[852] Dasent, vi. 102. The Lord Mayor is to send offending players 'to the Commissioners for Religion to be by them further ordered, and also to take ordre that no playe be made hencefourthe within the Citie except the same be first seen and allowed and the players aucthorised'.
[853] Cf. ch. xxii and App. D, Nos. ix, xii, xiii. The Commission had also an authority over vagrants in or near London, which apparently disappeared after the legislation of 1572 (vide infra).
[854] There is a doubtful notice of a Court play by the servants of George Evelyn of Wotton in 1588. Sir Percival Hart's sons played in 1565.
[855] The list of small travelling companies in Murray, ii. 77, 113, includes 14 belonging to knights and 3 to gentlemen in 1558-72, and 8 belonging to knights and 2 to gentlemen in 1573-97; also 7 companies under the names of their towns only in 1558-72 and 11 in 1573-97. Alexander Houghton of Lea in Lancashire wrote on 3 Aug. 1581 (G. J. Piccope, Lancashire and Cheshire Wills, ii. 238), 'Yt ys my wyll that Thomas Houghton of Brynescoules my brother shall have all my instrumentes belonginge to mewsyckes and all maner of playe clothes yf he be mynded to keppe and doe keppe players. And yf he wyll not keppe and maynteyne playeres then yt ys my wyll that Sir Thomas Heskethe Knyghte shall haue the same instrumentes and playe clothes. And I moste hertelye requyre the said Syr Thomas to be ffrendlye unto Foke Gyllome and William Shakshafte now dwellynge with me and ether to take theym unto his servyce or els to helpe theym to some good master'. Was then William Shakshafte a player in 1581?
[856] S. P. D. Eliz. clx. 48; clxiii. 44, record a dispute in 1583 between Sir Walter Waller and Mr. Potter, a J.P. of Kent. Waller, summoned before the Council, denies that his servants played an interlude at Brasted, and is confirmed by the constable and parishioners, who assert that Mr. Potter factiously sent the men to gaol as rogues. Lord Cobham made a vain attempt to reconcile the parties.

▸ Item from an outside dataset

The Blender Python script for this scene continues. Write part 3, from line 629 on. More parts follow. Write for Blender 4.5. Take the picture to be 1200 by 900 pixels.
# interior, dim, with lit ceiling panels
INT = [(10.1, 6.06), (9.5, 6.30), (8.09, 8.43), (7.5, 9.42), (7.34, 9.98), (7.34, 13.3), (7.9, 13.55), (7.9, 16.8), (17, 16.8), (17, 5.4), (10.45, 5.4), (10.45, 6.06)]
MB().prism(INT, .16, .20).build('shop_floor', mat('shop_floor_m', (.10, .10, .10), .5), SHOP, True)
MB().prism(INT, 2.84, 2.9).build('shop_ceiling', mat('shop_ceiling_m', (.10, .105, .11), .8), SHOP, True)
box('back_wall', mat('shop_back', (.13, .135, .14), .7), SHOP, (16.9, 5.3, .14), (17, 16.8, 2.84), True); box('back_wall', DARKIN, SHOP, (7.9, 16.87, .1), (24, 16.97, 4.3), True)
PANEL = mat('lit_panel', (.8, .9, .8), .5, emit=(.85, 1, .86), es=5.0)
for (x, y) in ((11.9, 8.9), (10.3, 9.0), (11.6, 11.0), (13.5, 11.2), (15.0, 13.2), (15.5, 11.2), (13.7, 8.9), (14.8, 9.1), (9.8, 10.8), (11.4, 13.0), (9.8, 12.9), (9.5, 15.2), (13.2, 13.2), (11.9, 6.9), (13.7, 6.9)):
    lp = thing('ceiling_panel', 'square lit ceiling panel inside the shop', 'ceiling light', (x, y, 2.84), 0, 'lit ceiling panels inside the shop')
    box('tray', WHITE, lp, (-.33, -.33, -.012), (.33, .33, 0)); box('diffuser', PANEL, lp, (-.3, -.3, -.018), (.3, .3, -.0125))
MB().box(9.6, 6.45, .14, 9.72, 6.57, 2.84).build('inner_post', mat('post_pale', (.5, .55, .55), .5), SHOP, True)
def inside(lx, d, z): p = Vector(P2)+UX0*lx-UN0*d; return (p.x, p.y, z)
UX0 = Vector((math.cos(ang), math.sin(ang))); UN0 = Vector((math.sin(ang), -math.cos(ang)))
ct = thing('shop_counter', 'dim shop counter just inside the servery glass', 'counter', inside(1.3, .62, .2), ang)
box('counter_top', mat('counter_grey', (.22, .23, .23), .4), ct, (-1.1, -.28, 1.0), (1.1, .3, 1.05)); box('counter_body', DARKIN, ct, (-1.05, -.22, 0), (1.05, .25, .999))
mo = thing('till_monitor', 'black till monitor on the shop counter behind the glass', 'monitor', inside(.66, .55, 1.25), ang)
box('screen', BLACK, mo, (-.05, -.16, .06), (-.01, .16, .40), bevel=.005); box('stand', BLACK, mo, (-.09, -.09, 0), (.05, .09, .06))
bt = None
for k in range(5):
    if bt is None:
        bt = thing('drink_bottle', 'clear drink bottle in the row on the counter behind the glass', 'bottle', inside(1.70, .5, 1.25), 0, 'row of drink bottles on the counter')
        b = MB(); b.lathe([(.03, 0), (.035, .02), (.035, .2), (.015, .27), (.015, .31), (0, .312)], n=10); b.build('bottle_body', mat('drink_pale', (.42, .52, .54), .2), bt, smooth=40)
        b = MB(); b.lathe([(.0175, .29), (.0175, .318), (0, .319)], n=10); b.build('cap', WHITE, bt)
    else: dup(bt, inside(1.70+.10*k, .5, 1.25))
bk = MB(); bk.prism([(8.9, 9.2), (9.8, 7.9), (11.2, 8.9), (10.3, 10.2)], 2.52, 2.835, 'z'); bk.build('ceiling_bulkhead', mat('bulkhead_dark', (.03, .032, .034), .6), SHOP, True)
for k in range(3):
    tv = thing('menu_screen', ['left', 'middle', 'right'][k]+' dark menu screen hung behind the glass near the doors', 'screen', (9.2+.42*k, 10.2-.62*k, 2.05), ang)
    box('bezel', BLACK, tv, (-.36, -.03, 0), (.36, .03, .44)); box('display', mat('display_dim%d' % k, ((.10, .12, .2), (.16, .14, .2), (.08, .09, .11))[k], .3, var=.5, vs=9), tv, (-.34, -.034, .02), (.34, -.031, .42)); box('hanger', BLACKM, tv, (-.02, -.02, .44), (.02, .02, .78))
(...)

[857] Cf. Mediaeval Stage, ii. 259, on the history of this privilege. The reservation was continued by 39 Eliz. c. 4, § 10 (1598). By 43 Eliz. c. 9, § 2 (1601), it was made dependent on a certificate by the Lords Justices to the validity of Dutton's claim. Presumably this was obtained as the privilege was reserved unconditionally by 1 Jac. I, c. 7, § 8 (1604). There were several Elizabethan actors of the name of Dutton (cf. ch. xv), but it is not known whether they belonged to the Cheshire house.
[858] For documents addressed to Richard Young or mentions of him, cf. App. D, Nos. lxviii, lxxiv, xc. He is often referred to in the Hatfield MSS., in connexion with a monopoly of starch which he held, and otherwise. In 1593 (iv. 393) he writes 'from my house, Stratford the Bowe'. On 30 Nov. 1594 (v. 25) he wrote to the Queen, 'in these my aged and extreme or last days' with notes of many examinations, chiefly of papists, taken by him. On the other hand, Carter, Shakespeare Puritan and Recusant, 145, quotes an inscription on the coffin of Roger Rippon, who died in Newgate in 1592, 'his blood crieth for speedy vengeance against ... Mʳ. Richard Young, a justice of the peace in London, who in this and many like points hath abused his power for the upholding of the Romish Antichrist, Prelacy and Priesthood'.
[859] Cf. p. 265. Collier, i. 254, quotes an epigram calling Fleetwood 'the enemy of all poor players'. John Field dedicates his Godly Exhortation (1583) to him as a Middlesex and Surrey Justice.
[860] Cf. App. D, Nos. xxxvii, lxviii.
[861] Bacon, On the Controversies of the Church (Spedding, viii. 76).